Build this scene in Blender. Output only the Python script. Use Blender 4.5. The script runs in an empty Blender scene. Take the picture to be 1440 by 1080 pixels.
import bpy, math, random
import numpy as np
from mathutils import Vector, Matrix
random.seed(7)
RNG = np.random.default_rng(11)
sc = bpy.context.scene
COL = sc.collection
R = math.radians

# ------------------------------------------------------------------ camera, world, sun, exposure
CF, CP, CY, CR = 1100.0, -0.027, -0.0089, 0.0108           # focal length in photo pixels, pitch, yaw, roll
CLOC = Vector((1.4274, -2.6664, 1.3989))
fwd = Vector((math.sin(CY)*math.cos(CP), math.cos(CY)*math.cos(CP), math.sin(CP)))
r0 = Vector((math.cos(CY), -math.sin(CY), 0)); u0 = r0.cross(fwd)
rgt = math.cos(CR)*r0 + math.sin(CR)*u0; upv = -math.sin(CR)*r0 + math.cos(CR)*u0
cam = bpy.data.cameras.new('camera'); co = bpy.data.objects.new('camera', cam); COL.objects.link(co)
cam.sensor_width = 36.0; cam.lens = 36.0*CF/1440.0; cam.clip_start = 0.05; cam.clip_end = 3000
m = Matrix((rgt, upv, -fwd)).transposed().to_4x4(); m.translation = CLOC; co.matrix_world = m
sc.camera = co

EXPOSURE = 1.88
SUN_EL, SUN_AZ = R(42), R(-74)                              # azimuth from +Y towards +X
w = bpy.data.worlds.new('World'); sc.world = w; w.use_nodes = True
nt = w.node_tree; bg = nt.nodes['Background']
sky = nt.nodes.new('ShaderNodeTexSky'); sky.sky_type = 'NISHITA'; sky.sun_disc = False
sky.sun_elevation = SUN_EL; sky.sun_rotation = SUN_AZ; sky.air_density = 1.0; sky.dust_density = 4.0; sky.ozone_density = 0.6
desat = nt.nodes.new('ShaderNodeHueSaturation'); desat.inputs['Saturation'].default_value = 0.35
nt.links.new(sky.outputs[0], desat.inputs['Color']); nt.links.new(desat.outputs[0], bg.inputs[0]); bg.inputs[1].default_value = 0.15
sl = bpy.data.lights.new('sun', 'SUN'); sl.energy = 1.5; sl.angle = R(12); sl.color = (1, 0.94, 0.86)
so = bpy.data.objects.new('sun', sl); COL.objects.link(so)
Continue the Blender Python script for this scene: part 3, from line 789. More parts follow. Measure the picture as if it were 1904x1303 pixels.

Instructions to follow:
Without leaving anything out, quote all the data.

The solution:
Build this scene in Blender. Output only the Python script. Use Blender 4.5. The script runs in an empty Blender scene. Take the picture to be 1440 by 1080 pixels.
import bpy, math, random
import numpy as np
from mathutils import Vector, Matrix
random.seed(7)
RNG = np.random.default_rng(11)
sc = bpy.context.scene
COL = sc.collection
R = math.radians

# ------------------------------------------------------------------ camera, world, sun, exposure
CF, CP, CY, CR = 1100.0, -0.027, -0.0089, 0.0108           # focal length in photo pixels, pitch, yaw, roll
CLOC = Vector((1.4274, -2.6664, 1.3989))
fwd = Vector((math.sin(CY)*math.cos(CP), math.cos(CY)*math.cos(CP), math.sin(CP)))
r0 = Vector((math.cos(CY), -math.sin(CY), 0)); u0 = r0.cross(fwd)
rgt = math.cos(CR)*r0 + math.sin(CR)*u0; upv = -math.sin(CR)*r0 + math.cos(CR)*u0
cam = bpy.data.cameras.new('camera'); co = bpy.data.objects.new('camera', cam); COL.objects.link(co)
cam.sensor_width = 36.0; cam.lens = 36.0*CF/1440.0; cam.clip_start = 0.05; cam.clip_end = 3000
m = Matrix((rgt, upv, -fwd)).transposed().to_4x4(); m.translation = CLOC; co.matrix_world = m
sc.camera = co

EXPOSURE = 1.88
SUN_EL, SUN_AZ = R(42), R(-74)                              # azimuth from +Y towards +X
w = bpy.data.worlds.new('World'); sc.world = w; w.use_nodes = True
nt = w.node_tree; bg = nt.nodes['Background']
sky = nt.nodes.new('ShaderNodeTexSky'); sky.sky_type = 'NISHITA'; sky.sun_disc = False
sky.sun_elevation = SUN_EL; sky.sun_rotation = SUN_AZ; sky.air_density = 1.0; sky.dust_density = 4.0; sky.ozone_density = 0.6
desat = nt.nodes.new('ShaderNodeHueSaturation'); desat.inputs['Saturation'].default_value = 0.35
nt.links.new(sky.outputs[0], desat.inputs['Color']); nt.links.new(desat.outputs[0], bg.inputs[0]); bg.inputs[1].default_value = 0.15
sl = bpy.data.lights.new('sun', 'SUN'); sl.energy = 1.5; sl.angle = R(12); sl.color = (1, 0.94, 0.86)
so = bpy.data.objects.new('sun', sl); COL.objects.link(so)
Continue the Blender Python script for this scene: part 3, from line 789. More parts follow. Measure the picture as if it were 1904x1303 pixels.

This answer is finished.